**WHAT TO PRODUCE:** Output the material word for word. Leave each picture out.

**DATASET CONTENT:**
________________________

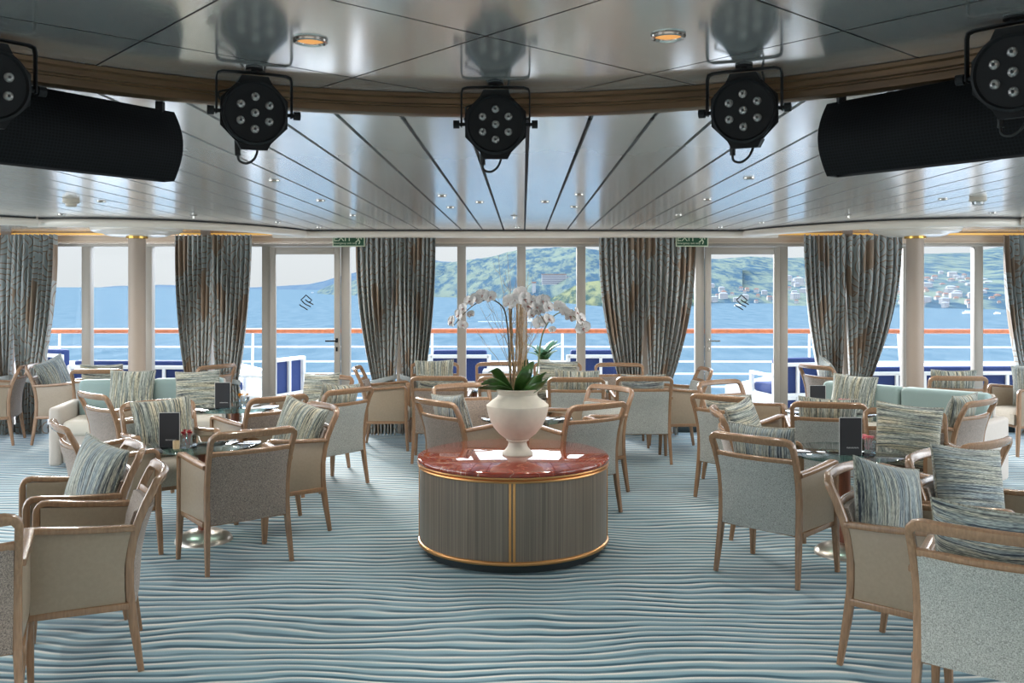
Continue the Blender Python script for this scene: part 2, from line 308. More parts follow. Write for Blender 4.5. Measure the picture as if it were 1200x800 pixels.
# ------------------------------------------------------------------ mesh helpers
class MB:
    def __init__(s): s.bm = bmesh.new(); s.uv = None
    def face(s, vs):
        try: return s.bm.faces.new(vs)
        except ValueError: return None
    def box(s, lo, hi, bev=0, seg=2, mat=None):
        b = bmesh.new(); bmesh.ops.create_cube(b, size=1)
        lo = Vector(lo); hi = Vector(hi); c = (lo+hi)/2; d = hi-lo
        for v in b.verts: v.co = Vector((v.co.x*d.x, v.co.y*d.y, v.co.z*d.z))+c
        if bev: bmesh.ops.bevel(b, geom=list(b.edges), offset=bev, segments=seg, profile=.5, affect='EDGES')
        s.merge(b, mat); return s
    def merge(s, b, mat=None):
        mp = {}
        for v in b.verts: mp[v] = s.bm.verts.new(mat @ v.co if mat else v.co)
        for f in b.faces: s.face([mp[v] for v in f.verts])
        b.free()
    def sweep(s, pts, sizes, ref, cap=True, closed=False, cham=.25):
        """rectangular rounded section along pts; sizes=(w along ref-ish side, t) per point"""
        pts = [Vector(p) for p in pts]; n = len(pts)
        if isinstance(sizes[0], (int, float)): sizes = [sizes]*n
        rings = []
        for i, p in enumerate(pts):
            a = pts[(i-1) % n] if (closed or i > 0) else p; b2 = pts[(i+1) % n] if (closed or i < n-1) else p
            T = (b2-a).normalized(); R = Vector(ref(i) if callable(ref) else ref); A = (R-T*R.dot(T)).normalized(); B = T.cross(A)
            w, t = sizes[i][0]/2, sizes[i][1]/2; k = cham*min(w, t)*2
            sec = [(w, t-k), (w-k*.3, t-k*.3), (w-k, t), (-w+k, t), (-w+k*.3, t-k*.3), (-w, t-k), (-w, -t+k), (-w+k*.3, -t+k*.3), (-w+k, -t), (w-k, -t), (w-k*.3, -t+k*.3), (w, -t+k)]
            rings.append([s.bm.verts.new(p+A*u+B*v) for u, v in sec])
        m = 12
        for i in range(n if closed else n-1):
            r0, r1 = rings[i], rings[(i+1) % n]
            for j in range(m): s.face([r0[j], r0[(j+1) % m], r1[(j+1) % m], r1[j]])
        if cap and not closed: s.face(rings[0][::-1]); s.face(rings[-1])
        return s
    def tube(s, pts, rad, k=8, cap=True, closed=False):
        pts = [Vector(p) for p in pts]; n = len(pts); rads = rad if isinstance(rad, (list, tuple)) else [rad]*n
        rings = []; A = None
        for i, p in enumerate(pts):
            a = pts[(i-1) % n] if (closed or i > 0) else p; b = pts[(i+1) % n] if (closed or i < n-1) else p
            T = (b-a).normalized()
            if A is None: A = T.orthogonal().normalized()
            A = (A-T*A.dot(T)).normalized(); B = T.cross(A)
            rings.append([s.bm.verts.new(p+(A*math.cos(2*PI*j/k)+B*math.sin(2*PI*j/k))*rads[i]) for j in range(k)])
        for i in range(n if closed else n-1):
            r0, r1 = rings[i], rings[(i+1) % n]
            for j in range(k): s.face([r0[j], r0[(j+1) % k], r1[(j+1) % k], r1[j]])
        if cap and not closed: s.face(rings[0][::-1]); s.face(rings[-1])
        return s
    def lathe(s, prof, k=48, c=(0, 0, 0), a0=0, a1=2*PI):
        full = abs(a1-a0-2*PI) < 1e-6; cnt = k if full else k+1; c = Vector(c); rings = []
        for r, z in prof:
            if r < 1e-6: rings.append([s.bm.verts.new(c+Vector((0, 0, z)))]*cnt)
            else: rings.append([s.bm.verts.new(c+Vector((r*math.cos(a0+(a1-a0)*j/k), r*math.sin(a0+(a1-a0)*j/k), z))) for j in range(cnt)])
        for i in range(len(prof)-1):
            for j in range(k):
                q = [rings[i][j], rings[i][(j+1) % cnt], rings[i+1][(j+1) % cnt], rings[i+1][j]]
                u = []
                for v in q:
                    if v not in u: u.append(v)
                if len(u) > 2: s.face(u)
        return s
    def surf(s, fn, nu, nv, thick=None):
        """fn(u,v)->front point, and if thick: fn(u,v,1)->back point; closed slab"""
        F = [[s.bm.verts.new(fn(i/nu, j/nv, 0)) for j in range(nv+1)] for i in range(nu+1)]
        for i in range(nu):
            for j in range(nv): s.face([F[i][j], F[i+1][j], F[i+1][j+1], F[i][j+1]])
        if thick:
            B = [[s.bm.verts.new(fn(i/nu, j/nv, 1)) for j in range(nv+1)] for i in range(nu+1)]
            for i in range(nu):
                for j in range(nv): s.face([B[i][j+1], B[i+1][j+1], B[i+1][j], B[i][j]])
            for i in range(nu):
                s.face([F[i][0], B[i][0], B[i+1][0], F[i+1][0]]); s.face([F[i+1][nv], B[i+1][nv], B[i][nv], F[i][nv]])
            for j in range(nv):
                s.face([F[0][j+1], B[0][j+1], B[0][j], F[0][j]]); s.face([F[nu][j], B[nu][j], B[nu][j+1], F[nu][j+1]])
        return s
    def poly(s, pts2, z0, z1):
        a = [s.bm.verts.new((p[0], p[1], z0)) for p in pts2]; b = [s.bm.verts.new((p[0], p[1], z1)) for p in pts2]
        s.face(a[::-1]); s.face(b); n = len(pts2)
        for i in range(n): s.face([a[i], a[(i+1) % n], b[(i+1) % n], b[i]])
        return s
    def mesh(s, name, mat, smooth=True, angle=38):
        bmesh.ops.recalc_face_normals(s.bm, faces=list(s.bm.faces))
        me = bpy.data.meshes.new(name); s.bm.to_mesh(me); s.bm.free(); me.materials.append(mat)
        if smooth:
            for p in me.polygons: p.use_smooth = True
            me.set_sharp_from_angle(angle=math.radians(angle))
        return me
    def build(s, name, mat, parent=None, loc=None, rot=None, **k):
        o = bpy.data.objects.new(name, s.mesh(name, mat, **k)); COL.objects.link(o)
        if parent: o.parent = parent
        if loc: o.location = loc
        if rot: o.rotation_euler = rot
        return o
def link(name, me, parent=None, loc=None, rot=None):
    o = bpy.data.objects.new(name, me); COL.objects.link(o)
    if parent: o.parent = parent
    if loc: o.location = loc
    if rot: o.rotation_euler = rot
    return o
def tag(o, label=None, cat=None, group=None, kind=None):
    for k, v in (('label', label), ('category', cat), ('group', group), ('kind', kind)):
        if v: o[k] = v
    return o
def empty(name, loc=(0, 0, 0), rz=0):
    o = bpy.data.objects.new(name, None); COL.objects.link(o); o.location = loc; o.rotation_euler = (0, 0, rz); o.empty_display_size = .1; return o
def copy_tree(o, parent=None):
    c = o.copy(); COL.objects.link(c); c.parent = parent
    for ch in list(o.children): copy_tree(ch, c)
    return c
def remove_tree(o):
    for ch in list(o.children): remove_tree(ch)
    bpy.data.objects.remove(o)
def struct(mb, name, mat, **k): return tag(mb.build(name, mat, **k), kind='structure')
def text_mesh(body, size, mat, ext=.001):
    cu = bpy.data.curves.new('text', 'FONT'); cu.body = body; cu.size = size; cu.extrude = ext; cu.align_x = 'CENTER'; cu.align_y = 'CENTER'; cu.resolution_u = 3
    o = bpy.data.objects.new('text', cu); COL.objects.link(o); bpy.context.view_layer.update()
    me = bpy.data.meshes.new_from_object(o.evaluated_get(bpy.context.evaluated_depsgraph_get())); bpy.data.objects.remove(o)
    me.materials.clear(); me.materials.append(mat); return me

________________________

**RESPONSE TO THE EXERCISE:**
Continue the Blender Python script for this scene: part 2, from line 308. More parts follow. Write for Blender 4.5. Measure the picture as if it were 1200x800 pixels.
# ------------------------------------------------------------------ mesh helpers
class MB:
    def __init__(s): s.bm = bmesh.new(); s.uv = None
    def face(s, vs):
        try: return s.bm.faces.new(vs)
        except ValueError: return None
    def box(s, lo, hi, bev=0, seg=2, mat=None):
        b = bmesh.new(); bmesh.ops.create_cube(b, size=1)
        lo = Vector(lo); hi = Vector(hi); c = (lo+hi)/2; d = hi-lo
        for v in b.verts: v.co = Vector((v.co.x*d.x, v.co.y*d.y, v.co.z*d.z))+c
        if bev: bmesh.ops.bevel(b, geom=list(b.edges), offset=bev, segments=seg, profile=.5, affect='EDGES')
        s.merge(b, mat); return s
    def merge(s, b, mat=None):
        mp = {}
        for v in b.verts: mp[v] = s.bm.verts.new(mat @ v.co if mat else v.co)
        for f in b.faces: s.face([mp[v] for v in f.verts])
        b.free()
    def sweep(s, pts, sizes, ref, cap=True, closed=False, cham=.25):
        """rectangular rounded section along pts; sizes=(w along ref-ish side, t) per point"""
        pts = [Vector(p) for p in pts]; n = len(pts)
        if isinstance(sizes[0], (int, float)): sizes = [sizes]*n
        rings = []
        for i, p in enumerate(pts):
            a = pts[(i-1) % n] if (closed or i > 0) else p; b2 = pts[(i+1) % n] if (closed or i < n-1) else p
            T = (b2-a).normalized(); R = Vector(ref(i) if callable(ref) else ref); A = (R-T*R.dot(T)).normalized(); B = T.cross(A)
            w, t = sizes[i][0]/2, sizes[i][1]/2; k = cham*min(w, t)*2
            sec = [(w, t-k), (w-k*.3, t-k*.3), (w-k, t), (-w+k, t), (-w+k*.3, t-k*.3), (-w, t-k), (-w, -t+k), (-w+k*.3, -t+k*.3), (-w+k, -t), (w-k, -t), (w-k*.3, -t+k*.3), (w, -t+k)]
            rings.append([s.bm.verts.new(p+A*u+B*v) for u, v in sec])
        m = 12
        for i in range(n if closed else n-1):
            r0, r1 = rings[i], rings[(i+1) % n]
            for j in range(m): s.face([r0[j], r0[(j+1) % m], r1[(j+1) % m], r1[j]])
        if cap and not closed: s.face(rings[0][::-1]); s.face(rings[-1])
        return s
    def tube(s, pts, rad, k=8, cap=True, closed=False):
        pts = [Vector(p) for p in pts]; n = len(pts); rads = rad if isinstance(rad, (list, tuple)) else [rad]*n
        rings = []; A = None
        for i, p in enumerate(pts):
            a = pts[(i-1) % n] if (closed or i > 0) else p; b = pts[(i+1) % n] if (closed or i < n-1) else p
            T = (b-a).normalized()
            if A is None: A = T.orthogonal().normalized()
            A = (A-T*A.dot(T)).normalized(); B = T.cross(A)
            rings.append([s.bm.verts.new(p+(A*math.cos(2*PI*j/k)+B*math.sin(2*PI*j/k))*rads[i]) for j in range(k)])
        for i in range(n if closed else n-1):
            r0, r1 = rings[i], rings[(i+1) % n]
            for j in range(k): s.face([r0[j], r0[(j+1) % k], r1[(j+1) % k], r1[j]])
        if cap and not closed: s.face(rings[0][::-1]); s.face(rings[-1])
        return s
    def lathe(s, prof, k=48, c=(0, 0, 0), a0=0, a1=2*PI):
        full = abs(a1-a0-2*PI) < 1e-6; cnt = k if full else k+1; c = Vector(c); rings = []
        for r, z in prof:
            if r < 1e-6: rings.append([s.bm.verts.new(c+Vector((0, 0, z)))]*cnt)
            else: rings.append([s.bm.verts.new(c+Vector((r*math.cos(a0+(a1-a0)*j/k), r*math.sin(a0+(a1-a0)*j/k), z))) for j in range(cnt)])
        for i in range(len(prof)-1):
            for j in range(k):
                q = [rings[i][j], rings[i][(j+1) % cnt], rings[i+1][(j+1) % cnt], rings[i+1][j]]
                u = []
                for v in q:
                    if v not in u: u.append(v)
                if len(u) > 2: s.face(u)
        return s
    def surf(s, fn, nu, nv, thick=None):
        """fn(u,v)->front point, and if thick: fn(u,v,1)->back point; closed slab"""
        F = [[s.bm.verts.new(fn(i/nu, j/nv, 0)) for j in range(nv+1)] for i in range(nu+1)]
        for i in range(nu):
            for j in range(nv): s.face([F[i][j], F[i+1][j], F[i+1][j+1], F[i][j+1]])
        if thick:
            B = [[s.bm.verts.new(fn(i/nu, j/nv, 1)) for j in range(nv+1)] for i in range(nu+1)]
            for i in range(nu):
                for j in range(nv): s.face([B[i][j+1], B[i+1][j+1], B[i+1][j], B[i][j]])
            for i in range(nu):
                s.face([F[i][0], B[i][0], B[i+1][0], F[i+1][0]]); s.face([F[i+1][nv], B[i+1][nv], B[i][nv], F[i][nv]])
            for j in range(nv):
                s.face([F[0][j+1], B[0][j+1], B[0][j], F[0][j]]); s.face([F[nu][j], B[nu][j], B[nu][j+1], F[nu][j+1]])
        return s
    def poly(s, pts2, z0, z1):
        a = [s.bm.verts.new((p[0], p[1], z0)) for p in pts2]; b = [s.bm.verts.new((p[0], p[1], z1)) for p in pts2]
        s.face(a[::-1]); s.face(b); n = len(pts2)
        for i in range(n): s.face([a[i], a[(i+1) % n], b[(i+1) % n], b[i]])
        return s
    def mesh(s, name, mat, smooth=True, angle=38):
        bmesh.ops.recalc_face_normals(s.bm, faces=list(s.bm.faces))
        me = bpy.data.meshes.new(name); s.bm.to_mesh(me); s.bm.free(); me.materials.append(mat)
        if smooth:
            for p in me.polygons: p.use_smooth = True
            me.set_sharp_from_angle(angle=math.radians(angle))
        return me
    def build(s, name, mat, parent=None, loc=None, rot=None, **k):
        o = bpy.data.objects.new(name, s.mesh(name, mat, **k)); COL.objects.link(o)
        if parent: o.parent = parent
        if loc: o.location = loc
        if rot: o.rotation_euler = rot
        return o
def link(name, me, parent=None, loc=None, rot=None):
    o = bpy.data.objects.new(name, me); COL.objects.link(o)
    if parent: o.parent = parent
    if loc: o.location = loc
    if rot: o.rotation_euler = rot
    return o
def tag(o, label=None, cat=None, group=None, kind=None):
    for k, v in (('label', label), ('category', cat), ('group', group), ('kind', kind)):
        if v: o[k] = v
    return o
def empty(name, loc=(0, 0, 0), rz=0):
    o = bpy.data.objects.new(name, None); COL.objects.link(o); o.location = loc; o.rotation_euler = (0, 0, rz); o.empty_display_size = .1; return o
def copy_tree(o, parent=None):
    c = o.copy(); COL.objects.link(c); c.parent = parent
    for ch in list(o.children): copy_tree(ch, c)
    return c
def remove_tree(o):
    for ch in list(o.children): remove_tree(ch)
    bpy.data.objects.remove(o)
def struct(mb, name, mat, **k): return tag(mb.build(name, mat, **k), kind='structure')
def text_mesh(body, size, mat, ext=.001):
    cu = bpy.data.curves.new('text', 'FONT'); cu.body = body; cu.size = size; cu.extrude = ext; cu.align_x = 'CENTER'; cu.align_y = 'CENTER'; cu.resolution_u = 3
    o = bpy.data.objects.new('text', cu); COL.objects.link(o); bpy.context.view_layer.update()
    me = bpy.data.meshes.new_from_object(o.evaluated_get(bpy.context.evaluated_depsgraph_get())); bpy.data.objects.remove(o)
    me.materials.clear(); me.materials.append(mat); return me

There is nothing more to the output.